Sarah Hall

Sarah Hall studied English at Aber, graduating in 1995. Now she writes prize-winning novels such as Haweswater and The Electric Michelangelo. She also freelances, and has been commissioned to write for national papers and the radio, as well as contributing to fiction anthologies. Her most recent novel is The Wolf Border (2015), was shortlisted for The Southbank Sky Arts Awards and the James Tate Memorial Black prize, and won the 2015 Cumbria Life Culture Awards 'Writer of the Year' prize. Sarah is also an honorary fellow of Aberystwyth University.

What do you remember most about your time at Aber?

I remember the sea at Aberystwyth. I lived for two of the three years I was a student there in the seafront halls of residence, and the percussion of the waves sort of indelibly entered my brain, I think. I used to love watching the birds swooping in and out of the pier. And listening to the hubbub of people heading in and out of the pubs. Most of all I loved the sudden view of the town and the sea from the top of the hill when you are driving in - it still takes my breath away whenever I visit. Aberystwyth is such a beautiful place, truly atmospheric. I also remember the passionate advocates of English Literature and Art History at the university. Both departments had some firecracker lecturers. A few are still there!
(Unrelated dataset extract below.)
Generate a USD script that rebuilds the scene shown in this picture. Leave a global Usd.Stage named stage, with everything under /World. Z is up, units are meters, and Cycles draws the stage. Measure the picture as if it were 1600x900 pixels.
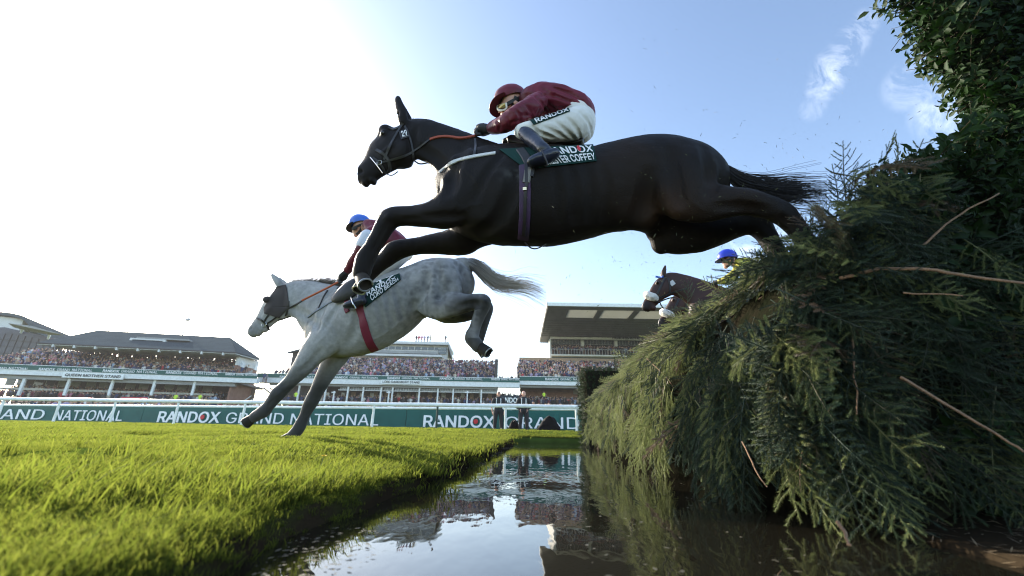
import math, random
import numpy as np, trimesh, usdkit, meshkit
from pxr import Usd, UsdGeom, UsdLux, UsdShade, Gf, Sdf, Vt
from scipy import ndimage

stage = Usd.Stage.CreateInMemory()
UsdGeom.Xform.Define(stage, '/World'); UsdGeom.Scope.Define(stage, '/World/Looks')
RNG = np.random.default_rng(7)

# ------------------------------------------------------------------ camera
F, CX, CY = 640.0, 800.0, 450.0                 # lens in pixels of the 1600 x 900 photograph
PITCH, ROLL = math.radians(19.6), math.radians(0.95)
EYE = np.array([0.0, 0.0, 0.30])                # a remote camera just over the water of the ditch
FWD = np.array([0, math.cos(PITCH), math.sin(PITCH)])
_r0, _u0 = np.array([1.0, 0, 0]), np.array([0, -math.sin(PITCH), math.cos(PITCH)])
RIGHT, UP = math.cos(ROLL) * _r0 + math.sin(ROLL) * _u0, -math.sin(ROLL) * _r0 + math.cos(ROLL) * _u0
cam = UsdGeom.Camera.Define(stage, '/World/camera')
cam.CreateHorizontalApertureAttr(36.0); cam.CreateFocalLengthAttr(36.0 * F / 1600)
cam.CreateFStopAttr(2.0); cam.CreateFocusDistanceAttr(3.6); cam.CreateClippingRangeAttr(Gf.Vec2f(0.05, 3000))
cam.CreateExposureAttr(1.4)
M4 = np.eye(4); M4[0, :3], M4[1, :3], M4[2, :3], M4[3, :3] = RIGHT, UP, -FWD, EYE
cam.AddTransformOp().Set(Gf.Matrix4d(M4.tolist()))

def ray(px, py):
    d = np.stack(np.broadcast_arrays((np.asarray(px, float) - CX) / F, (CY - np.asarray(py, float)) / F), -1)
    return d[..., :1] * RIGHT + d[..., 1:] * UP + FWD       # axis depth 1
def project(p):
    q = np.asarray(p, float) - EYE; z = q @ FWD
    return np.stack([CX + F * (q @ RIGHT) / z, CY - F * (q @ UP) / z, z], -1)
def at_y(px, py, y):
    d = ray(px, py); return EYE + d * (np.asarray(y, float) / d[..., 1])[..., None]
def at_z(px, py, z):
    d = ray(px, py); return EYE + d * ((z - EYE[2]) / d[..., 2])[..., None]

# ------------------------------------------------------------------ sky and sun
SUN_AZ, SUN_EL = math.radians(-50), math.radians(25.0)
SUN = np.array([math.sin(SUN_AZ) * math.cos(SUN_EL), math.cos(SUN_AZ) * math.cos(SUN_EL), math.sin(SUN_EL)])
_n = {'sky': ('sky_texture', {'sky_type': 'single_scattering', 'sun_disc': False, 'sun_elevation': SUN_EL, 'sun_rotation': SUN_AZ, 'aerosol_density': 1.15, 'air_density': 1.0, 'ozone_density': 1.0}),
      'tc': ('texture_coordinate', {}), 'map': ('mapping', {'mapping_type': 'point', 'scale': (4.2, 6.0, 2.6), 'rotation': (0.2, 0.75, 0.1)}), 'n': ('noise_texture', {'scale': 4.0, 'detail': 9.0, 'roughness': 0.66, 'distortion': 0.9}),
      'nr': ('map_range', {'from_min': 0.44, 'from_max': 0.80, 'clamp': True}), 'cl': ('color', {'value': (6.4, 6.6, 7.0)}), 'm': ('mix_color', {'use_clamp': False}), 'bg': ('background_shader', {'strength': 0.135}), 'z0': ('value', {'value': 0.0}), 'cov': ('math', {'math_type': 'multiply'}), 'cov2': ('math', {'math_type': 'multiply', 'value2': 0.5})}
_l, _last = [('tc.generated', 'map.vector'), ('map.vector', 'n.vector'), ('n.fac', 'nr.value'), ('sky.color', 'm.a'), ('cl.color', 'm.b'), ('m.result', 'bg.color')], 'z0.value'
for _k, (_px, _py, _in, _out, _w) in enumerate(((1348, 38, .2, 1.6, .55), (1325, 70, .3, 2.0, .8), (1302, 105, .4, 2.3, .95), (1288, 135, .3, 1.9, .8), (1270, 170, .1, 1.5, .5), (1430, 130, .5, 2.8, .7), (1405, 140, .1, 1.7, .35), (1490, 172, .8, 3.4, 1.0), (1515, 185, .3, 2.2, .7), (1175, 385, 1.0, 4.6, 1.0), (1215, 375, .7, 3.8, .9), (1465, 62, .2, 1.6, .3))):    # a few torn wisps
    _d = ray(_px, _py); _d = _d / np.linalg.norm(_d)
    _n |= {f'd{_k}': ('vector_math', {'math_type': 'dot_product', 'vector2': _d}), f's{_k}': ('map_range', {'range_type': 'smoothstep', 'from_min': math.cos(math.radians(_out)), 'from_max': math.cos(math.radians(_in)), 'to_min': 0.0, 'to_max': _w, 'clamp': True}), f'x{_k}': ('math', {'math_type': 'maximum'})}
    _l += [('tc.generated', f'd{_k}.vector1'), (f'd{_k}.value', f's{_k}.value'), (f's{_k}.result', f'x{_k}.value1'), (_last, f'x{_k}.value2')]; _last = f'x{_k}.value'
_l += [(_last, 'cov.value1'), ('nr.result', 'cov.value2'), ('cov.value', 'cov2.value1'), ('cov2.value', 'm.fac')]
usdkit.material(stage, '/World/Looks/sky_look', _n, _l, surface='bg.background')
dome = UsdLux.DomeLight.Define(stage, '/World/sky')
UsdShade.MaterialBindingAPI.Apply(dome.GetPrim()).Bind(UsdShade.Material.Get(stage, '/World/Looks/sky_look'))
dome.GetPrim().SetCustomDataByKey('kind', 'structure')
sun = UsdLux.DistantLight.Define(stage, '/World/sun')
sun.CreateNormalizeAttr(True); sun.CreateIntensityAttr(1.25); sun.CreateAngleAttr(0.53); sun.CreateColorAttr(Gf.Vec3f(1.0, 0.91, 0.76))
_z = SUN; _x = np.cross([0, 0, 1.0], _z); _x /= np.linalg.norm(_x); _y = np.cross(_z, _x)
S4 = np.eye(4); S4[0, :3], S4[1, :3], S4[2, :3] = _x, _y, _z
sun.AddTransformOp().Set(Gf.Matrix4d(S4.tolist()))

# ------------------------------------------------------------------ helpers: materials, prims, meshes
def mat(name, color=(0.5, 0.5, 0.5), rough=0.6, metallic=0.0, vary=None, scale=6.0, bump=0.0, bump_scale=40.0, spec=0.5, vcol=False, translucent=0.0, rand=None, sheen=0.0, coat=0.0, detail=4.0):
    """vary: second colour mixed in by noise; rand: second colour mixed in by the instance; vcol: colour from the mesh's own 'col' primvar."""
    n, l = {'p': ('principled_bsdf', {'roughness': rough, 'metallic': metallic, 'specular_ior_level': spec, 'sheen_weight': sheen, 'coat_weight': coat})}, []
    n['c'] = ('attribute', {'attribute': 'col'}) if vcol else ('color', {'value': color})
    out = 'c.color'
    if rand is not None:
        n['oi'] = ('object_info', {}); n['rm'] = ('mix_color', {'b': rand}); l += [('oi.random', 'rm.fac'), (out, 'rm.a')]; out = 'rm.result'
    if vary is not None or bump:
        n['g'] = ('texture_coordinate', {})
    if vary is not None:
        n['nz'] = ('noise_texture', {'scale': scale, 'detail': detail, 'roughness': 0.6}); n['mr'] = ('map_range', {'from_min': 0.35, 'from_max': 0.65, 'clamp': True}); n['vm'] = ('mix_color', {'b': vary})
        l += [('g.object', 'nz.vector'), ('nz.fac', 'mr.value'), ('mr.result', 'vm.fac'), (out, 'vm.a')]; out = 'vm.result'
    l.append((out, 'p.base_color'))
    if bump:
        n['bn'] = ('noise_texture', {'scale': bump_scale, 'detail': 3.0}); n['bp'] = ('bump', {'strength': min(bump, 1.0), 'distance': 0.012})
        l += [('g.object', 'bn.vector'), ('bn.fac', 'bp.height'), ('bp.normal', 'p.normal')]
    surf = 'p.BSDF'
    if translucent:
        n['t'] = ('translucent_bsdf', {}); n['mx'] = ('mix_closure', {'fac': translucent}); n['br'] = ('mix_color', {'blend_type': 'multiply', 'fac': 1.0, 'b': (1.0, 1.0, 0.55)})
        l += [(out, 'br.a'), ('br.result', 't.color'), ('p.BSDF', 'mx.closure1'), ('t.BSDF', 'mx.closure2')]; surf = 'mx.closure'
    return usdkit.material(stage, '/World/Looks/' + name, n, l, surface=surf)

_used = {}
def numbered(parent, name):
    k = (parent, name); i = _used.get(k, -1) + 1; _used[k] = i
    return f'{parent}/{name}' if i == 0 else f'{parent}/{name}_{i:03d}'
def _p(parent): return '/World' if parent is None else str(parent.GetPath())
def tag(o, label=None, cat=None, group=None, kind=None):
    for k, v in (('label', label), ('category', cat), ('group', group), ('kind', kind)):
        if v: o.SetCustomDataByKey(k, v)
    return o
def thing(name, label, cat, loc=(0, 0, 0), rz=0.0, group=None, kind=None):
    x = UsdGeom.Xform.Define(stage, numbered('/World', name)); x.AddTranslateOp().Set(Gf.Vec3d(*map(float, loc)))
    if rz: x.AddRotateZOp().Set(float(rz))
    return tag(x.GetPrim(), label, cat, group, kind)
def prim(name, mesh, material, parent=None, smooth=30, col=None, label=None, cat=None, group=None, kind=None, local=True):
    """One Mesh prim. A child's points are given in world coordinates and moved into its thing's frame."""
    path = numbered(_p(parent), name)
    if isinstance(mesh, list): mesh = trimesh.util.concatenate(mesh)
    if parent is not None and local:
        T = np.array(UsdGeom.XformCache().GetLocalToWorldTransform(parent)).T
        if not np.allclose(T, np.eye(4)):
            v, f, _ = meshkit.arrays(mesh); Ti = np.linalg.inv(T); mesh = trimesh.Trimesh(v @ Ti[:3, :3].T + Ti[:3, 3], f, process=False)
    m = usdkit.mesh(stage, path, mesh, material, smooth)
    if col is not None:
        UsdGeom.PrimvarsAPI(m).CreatePrimvar('col', Sdf.ValueTypeNames.Color3fArray, 'vertex').Set(Vt.Vec3fArray.FromNumpy(np.asarray(col, np.float32)))
    return tag(m.GetPrim(), label, cat, group, kind)
def copy_of(src, name, parent, loc, rz=0.0, scale=1.0, label=None, cat=None, group=None):
    x = UsdGeom.Xform.Define(stage, numbered(_p(parent), name)); x.AddTranslateOp().Set(Gf.Vec3d(*map(float, loc)))
    x.AddRotateZOp().Set(float(rz))
    if scale != 1.0: x.AddScaleOp().Set(Gf.Vec3f(*([float(scale)] * 3)))
    x.GetPrim().GetReferences().AddInternalReference(src.GetPath()); x.GetPrim().SetInstanceable(True)
    return tag(x.GetPrim(), label, cat, group)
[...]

What are you doing now career-wise and how has your Aberystwyth Degree helped?

I'm now a full time writer. I've written five novels and several short stories. Aberystwyth was the first place I studied creative writing. It was a revelation. When I read back through the books now I can see that a lot of my literary preoccupations - artistic and political - can be broadly traced back to what I was studying.

What advice would you have for a student doing your course now?

My advice to students studying English or Art History now would be, just enjoy it, enjoy exercising your brain in such a great setting. And don't necessarily worry about the direct application of what you are studying. The subjects and ideas encountered will undoubtedly lead to future interests and rewards - even if those can't be predicted yet. I've taught and read in a variety of universities and further education establishments. I have yet to encounter one that makes me even remotely speculate about whether Aberystwyth was the right choice of venue for my degree.